Capital Markets And Methods For Raising Long-Term Capital Flashcards
(72 cards)
What are capital markets:
They facilitate the issue and subsequent trade of equity and debt financial instruments.
What is the US$1 Trillion Club?
The 16 stock exchanges (out of over 50) that together have a market capitalisation of US$1 Trillion.
Collectively all stock exchanges market businesses worth over US$65 Trillion.
What are debt markets
Markets that facilitate the trade of debt, like bonds.
The biggest debt exchanges are based in the US and in Japan.
What is the relationship between bonds and interest rates:
It’s inverse.
When interest rates are high, the price of bonds falls.
Because in this case it is more lucrative to save rather than to invest in bonds.
This reduces the demand for bonds and depresses the price.
What is the relationship between the value of bonds and shares:
It’s inverse.
Shares are an alternative option to invest in when interest rates are low.
Because it is then not encouraged to save. This encourages people to invest in shares and bonds. This will push the price of bonds up, with the preference then going to invest in shares.
What is the Primary function of a capital market:
To make it possible for companies to raise new medium- to long-term finance.
Types of investors that wish to buy shares (or stock):
- Institutional investors (pension funds and investment trust companies)
- governments
- corporations
- private individuals
What is the secondary function of a capital market:
To facilitate trade of shares and/or debt.
This provides potential liquidity of listed shares - they can be bought and sold easily by investors.
Factors that affect a share price:
- macro-level pressure, like a recession
- supply and demand
Factors that influence bond prices:
- macro-economic factors like a recession
- supply and demand
- expectations of risk
- what other investments are available
- bond prices go down, when stock markets are soaring.
- the interest rates. When these are high, people prefer to save rather than by bonds
What is an IPO:
Initial public offering, also called a flotation.
Advantages of listing on a stock exchange:
- Raise finance to support the companies investment in capital projects
- can improve stakeholders perceptions about reputation and credibility of the company
- allow a more accurate valuation of shares - the market provides an objective price
- provides a trading platform so that company shares can be bought and sold by investors
Disadvantages of listing:
- Associated costs can be high (legal and accountancy costs, underwriting etc)

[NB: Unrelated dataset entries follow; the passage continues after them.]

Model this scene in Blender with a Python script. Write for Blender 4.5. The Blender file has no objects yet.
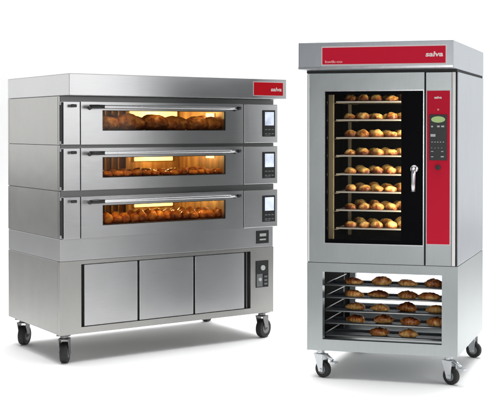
import bpy, bmesh, math, random
from mathutils import Vector, Matrix, noise
S = bpy.context.scene
C = S.collection
random.seed(7)
PI = math.pi

# ------------------------------------------------------------------ materials
def new_mat(name):
    m = bpy.data.materials.new(name); m.use_nodes = True
    nt = m.node_tree; b = nt.nodes['Principled BSDF']
    return m, nt, b

def simple(name, col, rough=.5, metal=0, spec=.5, coat=0, bump=0, bscale=60):
    m, nt, b = new_mat(name)
    b.inputs['Base Color'].default_value = (*col, 1)
    b.inputs['Roughness'].default_value = rough
    b.inputs['Metallic'].default_value = metal
    b.inputs['Specular IOR Level'].default_value = spec
    b.inputs['Coat Weight'].default_value = coat
    tc = nt.nodes.new('ShaderNodeTexCoord')
    n = nt.nodes.new('ShaderNodeTexNoise'); n.inputs['Scale'].default_value = bscale; n.inputs['Detail'].default_value = 4
    nt.links.new(tc.outputs['Object'], n.inputs['Vector'])
    r = nt.nodes.new('ShaderNodeMapRange')
    r.inputs['To Min'].default_value = max(.02, rough - .06); r.inputs['To Max'].default_value = min(1, rough + .08)
    nt.links.new(n.outputs['Fac'], r.inputs['Value']); nt.links.new(r.outputs['Result'], b.inputs['Roughness'])
    if bump:
        bp = nt.nodes.new('ShaderNodeBump'); bp.inputs['Strength'].default_value = bump; bp.inputs['Distance'].default_value = .002
        nt.links.new(n.outputs['Fac'], bp.inputs['Height']); nt.links.new(bp.outputs['Normal'], b.inputs['Normal'])
    return m

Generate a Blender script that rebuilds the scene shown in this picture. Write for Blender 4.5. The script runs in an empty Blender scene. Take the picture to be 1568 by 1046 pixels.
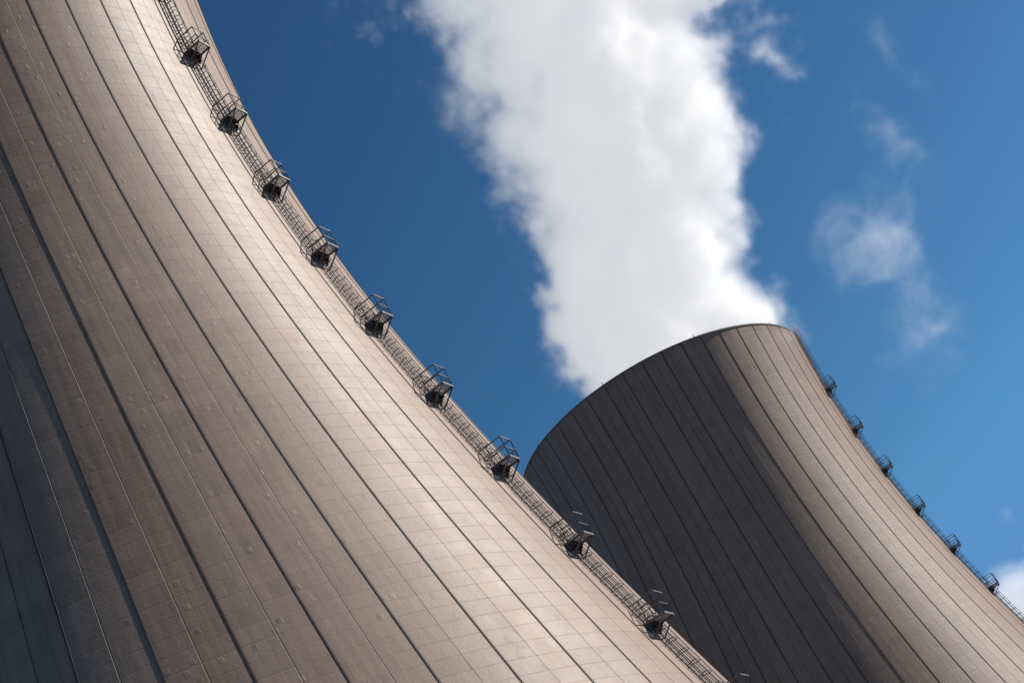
import bpy, math, random
from mathutils import Vector, Matrix
random.seed(4)
scene=bpy.context.scene
H=113.0; RT=23.954; ZT=99.884; B=58.218; STEP=7.624; ZB=9.0
CAMZ=1.7; NR=48
def rad(z): return RT*math.sqrt(1+((z-ZT)/B)**2)
def drad(z): return RT*RT*(z-ZT)/(B*B)/rad(z)

# ---------------------------------------------------------------- node helpers
class N:
    def __init__(s,nt): s.nt=nt
    def new(s,t,**kw):
        n=s.nt.nodes.new(t)
        for k,v in kw.items(): setattr(n,k,v)
        return n
    def link(s,a,b): s.nt.links.new(a,b)
    def put(s,v,sock):
        if isinstance(v,(int,float,tuple)): sock.default_value=v
        else: s.link(v,sock)
    def m(s,op,a,b=None,c=None,clamp=False):
        n=s.new('ShaderNodeMath',operation=op,use_clamp=clamp)
        s.put(a,n.inputs[0])
        if b is not None: s.put(b,n.inputs[1])
        if c is not None: s.put(c,n.inputs[2])
        return n.outputs[0]
    def comb(s,x,y,z):
        n=s.new('ShaderNodeCombineXYZ')
        for i,v in enumerate((x,y,z)): s.put(v,n.inputs[i])
        return n.outputs[0]
    def noise(s,vec,scale,detail=4,rough=.55):
        n=s.new('ShaderNodeTexNoise'); s.link(vec,n.inputs['Vector'])
        n.inputs['Scale'].default_value=scale; n.inputs['Detail'].default_value=detail; n.inputs['Roughness'].default_value=rough
        return n.outputs[0]
    def wn(s,vec):
        n=s.new('ShaderNodeTexWhiteNoise',noise_dimensions='3D'); s.link(vec,n.inputs['Vector']); return n.outputs['Value']
    def mr(s,v,a,b,c,d,smooth=False):
        n=s.new('ShaderNodeMapRange'); n.clamp=True
        if smooth: n.interpolation_type='SMOOTHSTEP'
        s.put(v,n.inputs[0])
        for i,x in enumerate((a,b,c,d)): s.put(x,n.inputs[i+1])
        return n.outputs[0]

def new_mat(name):
    m=bpy.data.materials.new(name); m.use_nodes=True
    return m,N(m.node_tree),m.node_tree.nodes['Principled BSDF']

# concrete shell ------------------------------------------------------------
def concrete():
    m,n,p=new_mat('cast_concrete')
    uv=n.new('ShaderNodeUVMap'); uv.uv_map='UVMap'
    sp=n.new('ShaderNodeSeparateXYZ'); n.link(uv.outputs[0],sp.inputs[0])
    u,v=sp.outputs[0],sp.outputs[1]
    obj=n.new('ShaderNodeTexCoord').outputs['Object']
    fv=n.m('FRACT',v); iv=n.m('FLOOR',v)
    u2=n.m('MULTIPLY',u,2.0); fu2=n.m('FRACT',u2); iu2=n.m('FLOOR',u2)
    u8=n.m('MULTIPLY',u,6.0); iu8=n.m('FLOOR',u8)
    hl=n.m('ABSOLUTE',n.m('SUBTRACT',fv,.5)); hline=n.mr(hl,.46,.485,0,1)
    vl=n.m('ABSOLUTE',n.m('SUBTRACT',fu2,.5)); vline=n.mr(vl,.480,.486,0,1)
    cell=n.wn(n.comb(iu2,iv,1.0)); row=n.wn(n.comb(3.0,iv,5.0)); sub=n.wn(n.comb(iu8,iv,9.0)); strip=n.wn(n.comb(iu2,7.0,2.0))
    # small cast-in plates and repair patches
    pu=n.m('MULTIPLY',u,9.0); pv=n.m('MULTIPLY',v,2.0)
    patch=n.wn(n.comb(n.m('FLOOR',pu),n.m('FLOOR',pv),2.0))
    pin=n.m('MULTIPLY',n.mr(n.m('ABSOLUTE',n.m('SUBTRACT',n.m('FRACT',pu),.5)),.3,.34,1,0),n.mr(n.m('ABSOLUTE',n.m('SUBTRACT',n.m('FRACT',pv),.5)),.26,.34,1,0))
    pmask=n.m('MULTIPLY',pin,n.m('GREATER_THAN',patch,.968))
    big=n.noise(obj,.045,3); mid=n.noise(obj,.5,4); fine=n.noise(obj,5.0,3)
    streak=n.noise(n.comb(n.m('MULTIPLY',u,9.0),n.m('MULTIPLY',v,.08),0.0),1.0,4,.65)
    t=n.m('MULTIPLY_ADD',n.m('SUBTRACT',cell,.5),.07,1.0)
    t=n.m('ADD',t,n.m('MULTIPLY',n.m('SUBTRACT',row,.5),.07))
    t=n.m('ADD',t,n.m('MULTIPLY',n.m('SUBTRACT',strip,.5),.12))
    t=n.m('ADD',t,n.m('MULTIPLY',n.m('SUBTRACT',sub,.5),.06))
    t=n.m('ADD',t,n.m('MULTIPLY',n.m('SUBTRACT',big,.5),.38))
    t=n.m('ADD',t,n.m('MULTIPLY',n.m('SUBTRACT',mid,.5),.28))
    t=n.m('ADD',t,n.m('MULTIPLY',n.m('SUBTRACT',fine,.5),.26))
    t=n.m('ADD',t,n.m('MULTIPLY',n.m('SUBTRACT',streak,.5),.75))
    t=n.m('SUBTRACT',t,n.m('MULTIPLY',n.m('MULTIPLY',hline,n.mr(mid,.38,.62,.15,1)),.10))
    t=n.m('SUBTRACT',t,n.m('MULTIPLY',vline,.55))
    # dirt washed down along the ribs
    rd=n.mr(n.m('ABSOLUTE',n.m('SUBTRACT',n.m('FRACT',u),.5)),.42,.5,0,1,True)
    t=n.m('SUBTRACT',t,n.m('MULTIPLY',n.m('MULTIPLY',rd,n.mr(streak,.35,.65,.2,1)),.16))
    t=n.m('SUBTRACT',t,n.m('MULTIPLY',pmask,n.mr(patch,.968,1.0,-.12,.22)))
    mx=n.new('ShaderNodeMix',data_type='RGBA')
    n.link(big,mx.inputs[0]); mx.inputs[6].default_value=(.325,.215,.148,1); mx.inputs[7].default_value=(.305,.218,.160,1)
    sc=n.new('ShaderNodeVectorMath',operation='SCALE'); n.link(mx.outputs[2],sc.inputs[0]); n.link(t,sc.inputs['Scale'])
    n.link(sc.outputs[0],p.inputs['Base Color'])
    rg=n.m('ADD',n.mr(mid,.3,.7,.53,.58),n.m('MULTIPLY',n.m('SUBTRACT',streak,.5),.12))
    n.put(rg,p.inputs['Roughness']); p.inputs['Specular IOR Level'].default_value=.36
    h=n.m('MULTIPLY',hline,-.007)
    h=n.m('ADD',h,n.m('MULTIPLY',vline,-.03))
    h=n.m('ADD',h,n.m('MULTIPLY',cell,.004))
    h=n.m('ADD',h,n.m('MULTIPLY',sub,.004))
    h=n.m('ADD',h,n.m('MULTIPLY',pmask,.010))
    h=n.m('ADD',h,n.m('MULTIPLY',mid,.025))
    h=n.m('ADD',h,n.m('MULTIPLY',fine,.008))
    bp=n.new('ShaderNodeBump'); bp.inputs['Strength'].default_value=.8; bp.inputs['Distance'].default_value=1.0
    n.link(h,bp.inputs['Height']); n.link(bp.outputs[0],p.inputs['Normal'])
    return m
def simple(name,col,rough,metal=0,var=.2,scale=2.0):
    m,n,p=new_mat(name)
    obj=n.new('ShaderNodeTexCoord').outputs['Object']
    f=n.mr(n.noise(obj,scale,3),.3,.7,1-var,1+var)
    sc=n.new('ShaderNodeVectorMath',operation='SCALE'); sc.inputs[0].default_value=col; n.link(f,sc.inputs['Scale'])
    n.link(sc.outputs[0],p.inputs['Base Color']); p.inputs['Roughness'].default_value=rough; p.inputs['Metallic'].default_value=metal
    return m
M_con=concrete()
M_rib=simple('rib_concrete',(.065,.048,.038),.75,0,.2,1.0)
M_in=simple('inner_concrete',(.2,.17,.15),.8)
M_steel=simple('galvanised_steel',(.19,.185,.18),.55,.1,.3,1.5)
M_grate=simple('steel_grating',(.05,.05,.053),.6,.1)

def mesh_obj(name,verts,faces,mat,parent=None,smooth=False,uvs=None,mats=None,fm=None):
    me=bpy.data.meshes.new(name); me.from_pydata(verts,[],faces)
    for mm in (mats or [mat]): me.materials.append(mm)
    if fm: me.polygons.foreach_set('material_index',fm)
    if smooth: me.polygons.foreach_set('use_smooth',[True]*len(faces))
    if uvs is not None:
        l=me.uv_layers.new(name='UVMap'); 
        flat=[]
        for q in uvs:
            for c in q: flat+=c
        l.data.foreach_set('uv',flat)
    me.update()
    o=bpy.data.objects.new(name,me); scene.collection.objects.link(o)
    if parent: o.parent=parent
    return o
class Bars:
    def __init__(s): s.v=[];s.f=[];s.fm=[]
    def bar(s,a,b,w,h=None,ref=None,mi=0):
        a=Vector(a);b=Vector(b);d=b-a
        if d.length<1e-5:return
        d.normalize();ref=Vector(ref) if ref else (Vector((0,0,1)) if abs(d.z)<.9 else Vector((1,0,0)))
        x=d.cross(ref).normalized();y=x.cross(d).normalized();h=h or w
        i=len(s.v)
        for p in (a,b):
            for sx,sy in ((-1,-1),(1,-1),(1,1),(-1,1)): s.v.append(tuple(p+x*sx*w/2+y*sy*h/2))
        s.f+=[(i,i+1,i+2,i+3),(i+7,i+6,i+5,i+4)]+[(i+k,i+4+k,i+4+(k+1)%4,i+(k+1)%4) for k in range(4)]
        s.fm+=[mi]*6
    def quad(s,*p,mi=0):
        i=len(s.v); s.v+=[tuple(q) for q in p]; s.f.append(tuple(range(i,i+len(p)))); s.fm.append(mi)

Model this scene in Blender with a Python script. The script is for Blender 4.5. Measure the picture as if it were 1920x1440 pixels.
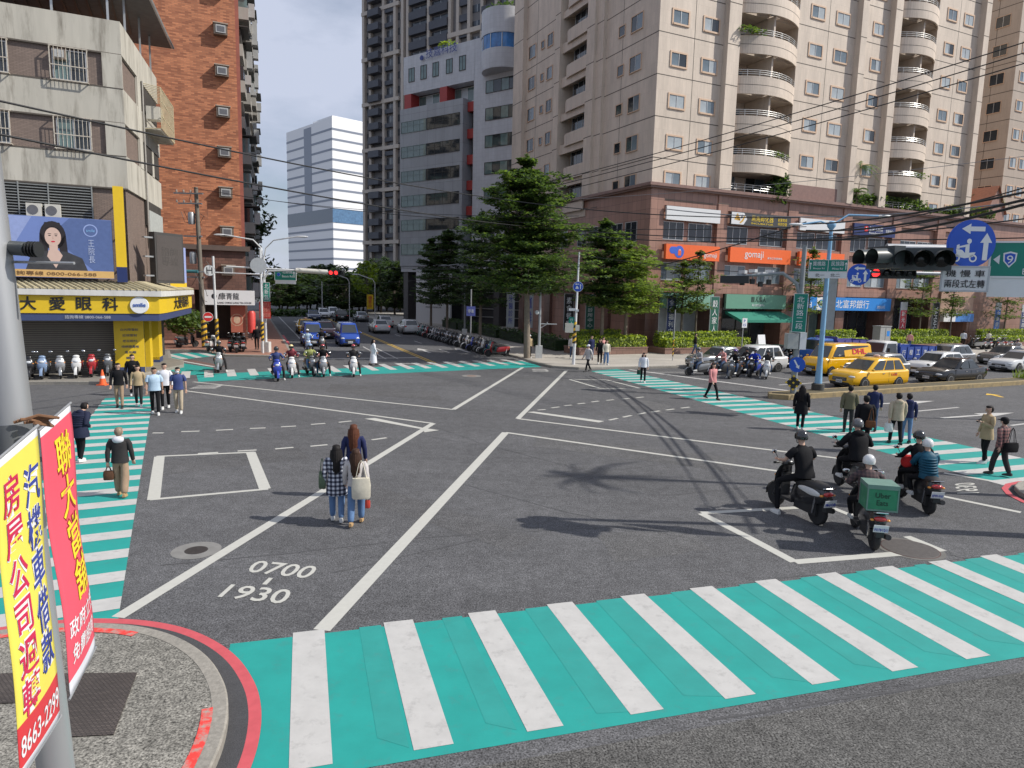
import bpy, bmesh, math, random
from mathutils import Vector, Matrix
R = math.radians
rnd = random.Random(7)
for o in list(bpy.data.objects): bpy.data.objects.remove(o)
SC = bpy.context.scene
COL = SC.collection
# ---------------------------------------------------------------- camera
H = 4.75; FPX = 1273.5; PITCH = R(7.752); ROLL = R(-1.3586)
cd = bpy.data.cameras.new('camera'); cam = bpy.data.objects.new('camera', cd); COL.objects.link(cam)
cd.sensor_fit = 'HORIZONTAL'; cd.sensor_width = 36.0; cd.lens = 36.0 * FPX / 1920; cd.clip_end = 3000; cd.clip_start = .1
cam.matrix_world = Matrix.Translation((0, 0, H)) @ Matrix.Rotation(R(90) - PITCH, 4, 'X') @ Matrix.Rotation(-ROLL, 4, 'Z')
SC.camera = cam
# ---------------------------------------------------------------- light
SUN_EL, SUN_AZ = 41.5, -4.5      # azimuth measured from +X, counter-clockwise
w = bpy.data.worlds.new('World'); SC.world = w; w.use_nodes = True
nt = w.node_tree; nt.nodes.clear()
def N(t, typ, **kw):
    n = t.nodes.new(typ)
    for k, v in kw.items():
        if k.startswith('i_'):
            key = k[2:]; key = int(key) if key.isdigit() else key.replace('_', ' ')
            n.inputs[key].default_value = v
        else: setattr(n, k, v)
    return n
sky = N(nt, 'ShaderNodeTexSky', sky_type='NISHITA', sun_disc=False, sun_elevation=R(SUN_EL), sun_rotation=R(90 - SUN_AZ), air_density=1.0, dust_density=1.0, ozone_density=1.0)
tcw = N(nt, 'ShaderNodeTexCoord')
mp = N(nt, 'ShaderNodeMapping'); mp.inputs['Scale'].default_value = (1, 1, 2.6); mp.inputs['Location'].default_value = (.35, .1, 0)
nz = N(nt, 'ShaderNodeTexNoise', i_Scale=2.3, i_Detail=7.0, i_Roughness=.56)
cr = N(nt, 'ShaderNodeValToRGB'); cr.color_ramp.elements[0].position = .28; cr.color_ramp.elements[1].position = .58
mx = N(nt, 'ShaderNodeMix', data_type='RGBA'); mx.inputs[7].default_value = (6.1, 6.7, 8.3, 1)
bg = N(nt, 'ShaderNodeBackground'); bg.inputs['Strength'].default_value = .098
ow = N(nt, 'ShaderNodeOutputWorld')
lk = nt.links.new
lk(tcw.outputs['Generated'], mp.inputs[0]); lk(mp.outputs[0], nz.inputs['Vector']); lk(nz.outputs[0], cr.inputs[0])
lk(cr.outputs[0], mx.inputs[0]); lk(sky.outputs[0], mx.inputs[6]); lk(mx.outputs[2], bg.inputs[0]); lk(bg.outputs[0], ow.inputs[0])
sl = bpy.data.lights.new('sun', 'SUN'); sl.energy = 5.0; sl.angle = R(.5); sl.color = (1, .95, .87)
so = bpy.data.objects.new('sun', sl); COL.objects.link(so); so.location = (60, -10, 80)
_a, _e = R(SUN_AZ), R(SUN_EL)
so.rotation_euler = Vector((math.cos(_e) * math.cos(_a), math.cos(_e) * math.sin(_a), math.sin(_e))).to_track_quat('Z', 'Y').to_euler()
SC.view_settings.view_transform = 'Standard'; SC.view_settings.look = 'None'; SC.view_settings.exposure = -0.04; SC.view_settings.gamma = 1
# ---------------------------------------------------------------- helpers: picture point -> place in the street
_cp, _sp, _cr, _sr = math.cos(PITCH), math.sin(PITCH), math.cos(ROLL), math.sin(ROLL)
def ray(px, py):
    u = (px - 960) / FPX; v = -(py - 720) / FPX
    x = u * _cr + v * _sr; y = -u * _sr + v * _cr
    return Vector((x, _cp + y * _sp, -_sp + y * _cp))
def g(px, py, z=0.0):
    d = ray(px, py); t = (z - H) / d.z
    return Vector((d.x * t, d.y * t, z))
def dp(px, py, Y):
    d = ray(px, py); d = d * (Y / d.y); return Vector((d.x, d.y, d.z + H))
def zat(px, py, p):
    d = ray(px, py); return d.z * (math.hypot(p[0], p[1]) / math.hypot(d.x, d.y)) + H
class Face:
    def __init__(s, o, h):
        a = R(h); s.o = Vector((o[0], o[1])); s.h = h; s.d = Vector((math.cos(a), math.sin(a))); s.n = Vector((math.sin(a), -math.cos(a)))
    def sz(s, px, py, out=0):
        r = ray(px, py); o = s.o + s.n * out
        det = -r.x * s.d.y + r.y * s.d.x
        t = (-o.x * s.d.y + o.y * s.d.x) / det
        k = (r.x * t - o.x) * s.d.x + (r.y * t - o.y) * s.d.y
        return k, r.z * t + H
    def w(s, k, z, out=0):
        p = s.o + s.d * k + s.n * out; return Vector((p.x, p.y, z))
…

- existing shareholders control of the company will be diluted
- rules, regulations and reporting requirements of the stock exchange can be onerous in terms of time and costs
- share price can be volatile
- shareholders pressure for short-term returns can lead to short-term management thinking
LSE
London Stock Exchange:
- Founded in 1698
- significant amount of regulation
- costs are high
- for buying and selling shares
TSE
Tokyo Stock Exchange:
Also know for its benchmark index:
Nikkei 225 Stock Average
This is a price weighted index composed of Japan’s top 225 blue-chip companies.
(Similar to the Dow Jones Industrial Average index, which is the benchmark index for US-based blue-chip stocks.
NYSE
This is the worlds largest stock exchange.
- listing costs are high.
- significant amount of regulation
- a listing on the NYSE creates a very high public profile for a company.
NASDAQ
This is the worlds second largest stock exchange.
- Listing Fees are significantly lower than for the NYSE.
- Many tech companies prefer the NASDAQ, including Facebook, Apple and Microsoft
Shanghai Stock Exchange:
This is China’s largest stock exchange:
- 2 types of stock listed:
1) A shares priced in local renminbi yuan
2) B shares priced in US$
There is also STAR Market in China since 2019, which is comparable to the Nasdaq. With more relaxed listing rules, to attract domestic tech companies to list their shares in China.
What advisors play a role when listing a company:
- Sponsor
- Investment banks
- Underwriters
- Stockbrokers
- accountants
- Lawyers
- Public and investor relation advisors
What is a sponsor:
This is the intermediary between the issuer and the exchange. Often an investment bank.
They advise on:
- share pricing,
- marketing,
- rules and requirements
- liaise with other advisors
What is an underwriter:
- They help to decide the initial flotation price.
- They may buy all the initial share offering with a view to selling it on to their network of investors.
- this provides the issuer with the reassurance the listing will be a success
- The underwriter will be looking to sell the shares onto their network of investors.
- fees for this service can be significant
- sometimes underwriters don’t buy the shares but work on a Best Effort basis to sell the shares onto their investors
3 ways to issue new shares:
- IPO
- Rights Issue
- a Placing
IPO:
Shares are listed publicly for the first time to a wide range of new inevestors.
They can offered at Fixed Price or through a Tender offer.
A rights issue:
Offering for sale new shares to existing shareholders in proportion to the size of their current holding.